Underway and running through April 7 at the Egyptian Theatre is the 21st edition of Noir City: Hollywood, Los Angeles' preeminent festival for all things film noir. Of the six double bills remaining this month, the programs that stand out include 35mm pairings of Joseph H. Lewis’ The Big Combo, starring Cornel Wilde as a professionally and romantically obsessed cop, and John Sturges’ Bad Day at Black Rock, with Spencer Tracy as a World War II vet searching for a missing comrade (April 3); the San Francisco-set Tony Curtis vehicle The Midnight Story and Andre de Toth’s addiction drama Monkey on My Back (April 5); and Robert Wise’s I Want to Live!, starring Susan Hayward in her Oscar-winning role as a hard-bitten woman on death row, and the little-seen Paul Stanley film Cry Tough, featuring John Saxon as a Puerto Rican ex-con trying to balance familial obligations with loyalties to his former gang (April 7). On hand to introduce screenings throughout the week are the Film Noir Foundation’s Eddie Muller and Alan K. Rode.
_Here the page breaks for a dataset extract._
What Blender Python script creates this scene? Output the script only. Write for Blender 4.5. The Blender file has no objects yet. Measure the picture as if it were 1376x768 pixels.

This month’s Tuesday Matinees at LACMA celebrate the stranger corners of American counterculture cinema, a movement most closely associated with the New Hollywood generation of filmmakers but one that's deeper and more diverse than that history often lets on. Working with modest budgets and taking on slightly risque topics, these small-scale productions stake out completely different territory than even the most subversive of 1970s studio product. Setting the tone on April 2 is director Paul Mazursky’s 1969 debut Bob & Carol & Ted & Alice, a character study in the guise of a marriage comedy that captures the era’s skepticism of monogamy and gender roles through four indelible characters played by Natalie Wood, Robert Culp, Elliott Gould and Dyan Cannon. And from there things get really interesting: The next four Tuesdays bring 35mm prints of Melvin Van Peebles’ 1970 film Watermelon Man (April 9), in which an ordinary white man wakes up one day to discover he’s now a black man; Hal Ashby’s iconic 1971 intergenerational romance Harold and Maude (April 16); Elaine May’s own dark comedy from 1971, A New Leaf (April 23), featuring Walter Matthau as an entitled playboy who plots to kill a gullible heiress (played by May) for her money; and, finally, John Waters’ notorious Pink Flamingos, from 1972, in which a coterie of oddballs, led by Babs Johnson (Divine), compete for the title of “filthiest person alive.” All five films will screen on 35mm.


Alongside multi-night showcases of films by Don Siegel (Dirty Harry and Escape From Alcatraz, April 12 and 13), Sam Peckinpah (Major Dundee, April 26 and 27) and Elaine May (The Heartbreak Kid, April 28 and 29), it's the life and work of the great American actor Bruce Dern that takes the spotlight this month at the New Beverly Cinema. Digging deep into Dern’s career, from his rise through the New Hollywood ranks to his late career character work, the brief series manages to include many neglected films. Double features of note include an April 3 bill of Jack Nicholson’s directorial debut Drive, He Said and the 1972 John Wayne Western The Cowboys; on April 16, a pair of grindhouse classics, Bloody Mama and The Cycle Savages, by Roger Corman and Bill Brame; and two nights, April 17 and 18, featuring Alfred Hitchcock’s 1976 swan song Family Plot and John Frankenheimer’s 1977 political thriller Black Sunday. Meanwhile, this month’s Wednesday Matinees are given over to French crime classics, many difficult to see on 35mm. Titles include two heist films, Rififi (April 3) and Bob le Flambeur (April 24), directed by Jules Dassin and Jean-Pierre Melville, respectively; Jacques Becker’s masterful gangster film Touchez Pas au Grisbi (April 10); and Henri-Georges Clouzot’s sublime 1947 murder mystery Quai Des Orfèvres (April 17).


On April 14 at the Bootleg Theater, a new screening series called Projections will present rare film prints of Michael Powell’s 1937 docudrama The Edge of the World and Jean Epstein’s 1930 short The Sea of Ravens. Now in its second month, Projections celebrates the communal act of moviegoing by bringing difficult to see films to Los Angeles theaters in their original format. Powell’s first major project following a decade of studio commissioned work, The Edge of the World tells a lightly fictionalized history of the Scottish Archipelago of St. Kilda, where after World War I and an outbreak of influenza the already tiny population fled the island for the mainland. Epstein’s short documentary, meanwhile, is one of early French cinema’s most evocative ethnographic experiments, centering on the Breton Island of Sien. Each film finds its maker at a decisive moment in their career, and provides key insight into their quickly developing creative sensibilities.